In this space, the brick wall floats in the center acting as divider, but not obstructing space. It is permeable and refuses to contain the people and other objects. The wall is precarious like the pathetic columns, which slouch under their own weight, diverging from the phallic totems that inspired them. Artificially constructed time has caused the columns to curve, seeking support.

Memory fails the brick

The videos act as (literal and metaphorical) memories projected onto the sculptures, each one corresponding to a different aspect of the line memory fails the brick, repeated by the neutral voice echoing through the installation. The video on the brick wall shows a slide projection of floor plans and ruinous structures, in conversation with the exploded floorplans on the walls. A floor plan is a skeleton of a building, the original intention of how it stands in space; when the building is no longer standing after being so time-worn, these photographs and illustrations will be all that is left of the physical object. The image is only partially visible as it permeates the cracks of the wall, another layer of memory and architecture being incomplete.

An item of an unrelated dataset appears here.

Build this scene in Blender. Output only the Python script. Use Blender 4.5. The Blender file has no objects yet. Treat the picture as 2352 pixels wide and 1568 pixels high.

Look to the left at the spine leaning against the wall, a video playing at the base of it. These images are glimpses of rotting material at a recent site of ruin in Annandale, in addition to shots of myself struggling with a flag, attempting to position the fabric in the weeds that have grown around the abandoned structure. The video inside the trunk-like structure curving into the right wall shows my hands peeling away layers to reveal objects, and the image of my face peering through an arch. In both of these, I am a collaborator with the objects, a quasi-explorer and archaeologist of these spaces.